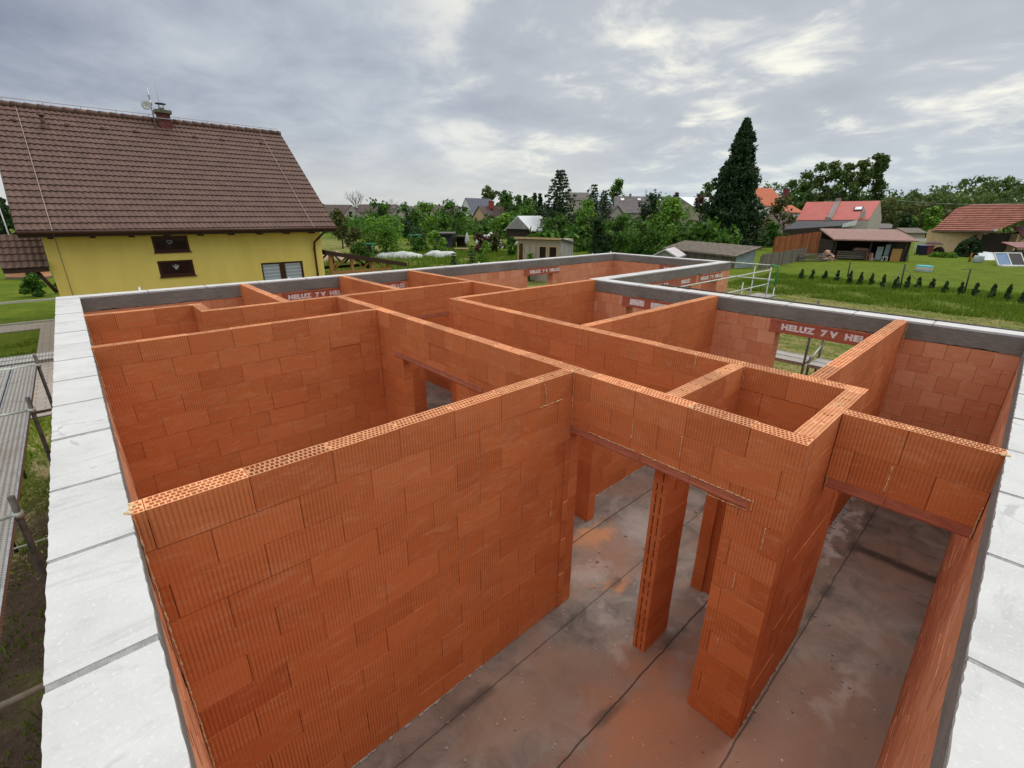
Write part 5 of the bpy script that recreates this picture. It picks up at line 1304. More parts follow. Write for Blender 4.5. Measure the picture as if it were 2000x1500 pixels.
# long old shed with mossy roof and pale blue sheet end; pale hut in front
Pl, Pr = gnd(1330, 505)[0], gnd(1441, 521)[0]
A = at(1290, 470, 57.5); Bf = at(1449, 499, 52.3)
def shed_mono(name, label, P0, P1, dep, hf, hb, wall, roof, side, cat='shed', ov=.3):
    """lean-to shed from P0 to P1 (front foot line), depth dep, heights front/back"""
    ang = math.atan2(P1[1]-P0[1], P1[0]-P0[0]); L = math.hypot(P1[0]-P0[0], P1[1]-P0[1]); root = empty(name, (P0[0], P0[1], -.3), label, cat, rz=ang)
    mb = MB(); n = int(L/.16)
    for i in range(n): mb.box(i*L/n+.006, (i+1)*L/n-.006, 0, .03, 0, hf-.05, tone=random.random())
    mb.build('front_wall', wall, root)
    mb = MB(); mb.face([(L, 0, 0), (L, dep, 0), (L, dep, hb-.06), (L, 0, hf-.06)]); mb.face([(L-.04, 0, 0), (L-.04, 0, hf-.06), (L-.04, dep, hb-.06), (L-.04, dep, 0)]); mb.build('side_wall', side, root)
    mb = MB(); mb.box(0, L-.05, dep-.05, dep, 0, min(hf, hb)-.06); mb.face([(0, 0, 0), (0, 0, hf-.06), (0, dep, hb-.06), (0, dep, 0)]); mb.build('back_wall', wall, root)
    mb = MB(); s_ = (hb-hf)/dep
    P = [(-ov, -ov, hf-s_*ov), (L+ov, -ov, hf-s_*ov), (L+ov, dep+ov, hb+s_*ov), (-ov, dep+ov, hb+s_*ov)]
    nn = 26
    for i in range(nn):
        x0, x1 = -ov+(L+2*ov)*i/nn, -ov+(L+2*ov)*(i+1)/nn; dz = .02*(i % 2)
        mb.face([(x0, -ov, P[0][2]+dz), (x1, -ov, P[0][2]+dz), (x1, dep+ov, P[2][2]+dz), (x0, dep+ov, P[2][2]+dz)], 0, random.random())
    mb.face([(x, y, z-.12) for x, y, z in reversed(P)])
    for (i, j) in ((0, 1), (1, 2), (3, 0)): mb.face([(P[i][0], P[i][1], P[i][2]-.12), (P[j][0], P[j][1], P[j][2]-.12), P[j], P[i]])
    mb.build('roof', roof, root); return root, L
Q1 = gnd(1434, 524)[0]; Q0 = Q1+(gnd(1300, 505)[0]-Q1)*1.0
hfr = hgt(1449, 497, gnd(1443, 524)[1])
shed_mono('old_long_shed', 'long old shed with brown mossy roof and pale blue end wall', Q0, Q1, 2.3, hfr, hfr+.62, 'wood_grey', 'old_sheet', 'blue_sheet', ov=.35)
D = 46; pos, rz = frame_at(1308, D, 0)
house_obj('metal_hut', 'low hut with pale pinkish metal roof behind the wing corner', 1308, 46, -32, wid(58, 46)*.8, 3.4, hgt(1308, 501, 46), hgt(1308, 488, 46), 'tarp_grey', 'metal_pale', cat='hut', ridge='y', over=.2)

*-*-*

■ **Work to be completed**: Return each line exactly as written. Any picture gets left out.

■ **Solution**:
Write part 5 of the bpy script that recreates this picture. It picks up at line 1304. More parts follow. Write for Blender 4.5. Measure the picture as if it were 2000x1500 pixels.
# long old shed with mossy roof and pale blue sheet end; pale hut in front
Pl, Pr = gnd(1330, 505)[0], gnd(1441, 521)[0]
A = at(1290, 470, 57.5); Bf = at(1449, 499, 52.3)
def shed_mono(name, label, P0, P1, dep, hf, hb, wall, roof, side, cat='shed', ov=.3):
    """lean-to shed from P0 to P1 (front foot line), depth dep, heights front/back"""
    ang = math.atan2(P1[1]-P0[1], P1[0]-P0[0]); L = math.hypot(P1[0]-P0[0], P1[1]-P0[1]); root = empty(name, (P0[0], P0[1], -.3), label, cat, rz=ang)
    mb = MB(); n = int(L/.16)
    for i in range(n): mb.box(i*L/n+.006, (i+1)*L/n-.006, 0, .03, 0, hf-.05, tone=random.random())
    mb.build('front_wall', wall, root)
    mb = MB(); mb.face([(L, 0, 0), (L, dep, 0), (L, dep, hb-.06), (L, 0, hf-.06)]); mb.face([(L-.04, 0, 0), (L-.04, 0, hf-.06), (L-.04, dep, hb-.06), (L-.04, dep, 0)]); mb.build('side_wall', side, root)
    mb = MB(); mb.box(0, L-.05, dep-.05, dep, 0, min(hf, hb)-.06); mb.face([(0, 0, 0), (0, 0, hf-.06), (0, dep, hb-.06), (0, dep, 0)]); mb.build('back_wall', wall, root)
    mb = MB(); s_ = (hb-hf)/dep
    P = [(-ov, -ov, hf-s_*ov), (L+ov, -ov, hf-s_*ov), (L+ov, dep+ov, hb+s_*ov), (-ov, dep+ov, hb+s_*ov)]
    nn = 26
    for i in range(nn):
        x0, x1 = -ov+(L+2*ov)*i/nn, -ov+(L+2*ov)*(i+1)/nn; dz = .02*(i % 2)
        mb.face([(x0, -ov, P[0][2]+dz), (x1, -ov, P[0][2]+dz), (x1, dep+ov, P[2][2]+dz), (x0, dep+ov, P[2][2]+dz)], 0, random.random())
    mb.face([(x, y, z-.12) for x, y, z in reversed(P)])
    for (i, j) in ((0, 1), (1, 2), (3, 0)): mb.face([(P[i][0], P[i][1], P[i][2]-.12), (P[j][0], P[j][1], P[j][2]-.12), P[j], P[i]])
    mb.build('roof', roof, root); return root, L
Q1 = gnd(1434, 524)[0]; Q0 = Q1+(gnd(1300, 505)[0]-Q1)*1.0
hfr = hgt(1449, 497, gnd(1443, 524)[1])
shed_mono('old_long_shed', 'long old shed with brown mossy roof and pale blue end wall', Q0, Q1, 2.3, hfr, hfr+.62, 'wood_grey', 'old_sheet', 'blue_sheet', ov=.35)
D = 46; pos, rz = frame_at(1308, D, 0)
house_obj('metal_hut', 'low hut with pale pinkish metal roof behind the wing corner', 1308, 46, -32, wid(58, 46)*.8, 3.4, hgt(1308, 501, 46), hgt(1308, 488, 46), 'tarp_grey', 'metal_pale', cat='hut', ridge='y', over=.2)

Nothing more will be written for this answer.